Escribir de los que no están es, sobre todo, un acto de amor, porque las palabras invocan la majestad sutil de los recuerdos, y uno puede viajar igual que cuando era un chiquillo subido en el carro gris de la memoria rescatando voces y amontonando sombras, salvando miradas que, un día, se disolvieron en el fulgor de una tarde evanescente, una tarde impregnada de una extraña luz: la luz que se sube a espaldas del silencio cuando en el campo oscurecen los caminos y el horizonte se va tornando rojo como un zumo de rosas y nombres derrotados por las banderas insomnes de la historia. Ahora, en este momento, miro a Doroteo y observo en sus ojos esa luz casi violácea. Los pastores sencillos, de alma transparente, todos tienen la misma mirada: un temblor de agua que traspasa las cosas sencillas y materiales convirtiendo en sagrado todo cuanto rozan. En los ojos de algunos pastores duerme un ángel con alas de incienso y lágrimas de nube. Ahora mismo lo hallo en los ojos del pastor que tengo ante mí, mientras me habla de su infancia perdida en el monte, o en mitad de la dehesa, trabajando y pasando miles de calamidades.
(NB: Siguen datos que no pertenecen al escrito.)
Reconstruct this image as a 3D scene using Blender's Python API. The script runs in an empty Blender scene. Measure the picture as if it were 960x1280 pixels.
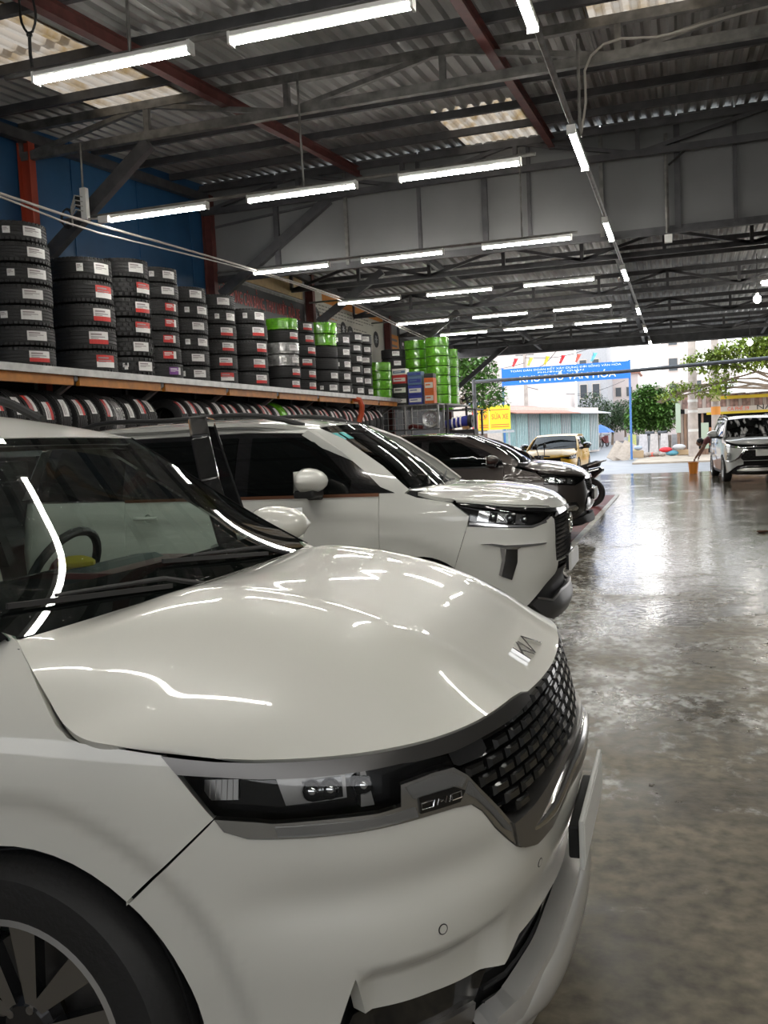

Su santidad no se halla conectada a la cerúlea liturgia de los rezos, sino al amor que muestra a lo sencillo, a la brisa que bate el cielo de los pájaros levantando siluetas de lluvia, antiguas sombras que, dentro de su corazón, se hacen azules y en mitad del invierno vibran y resplandecen ensanchando el alma apacible del pastor.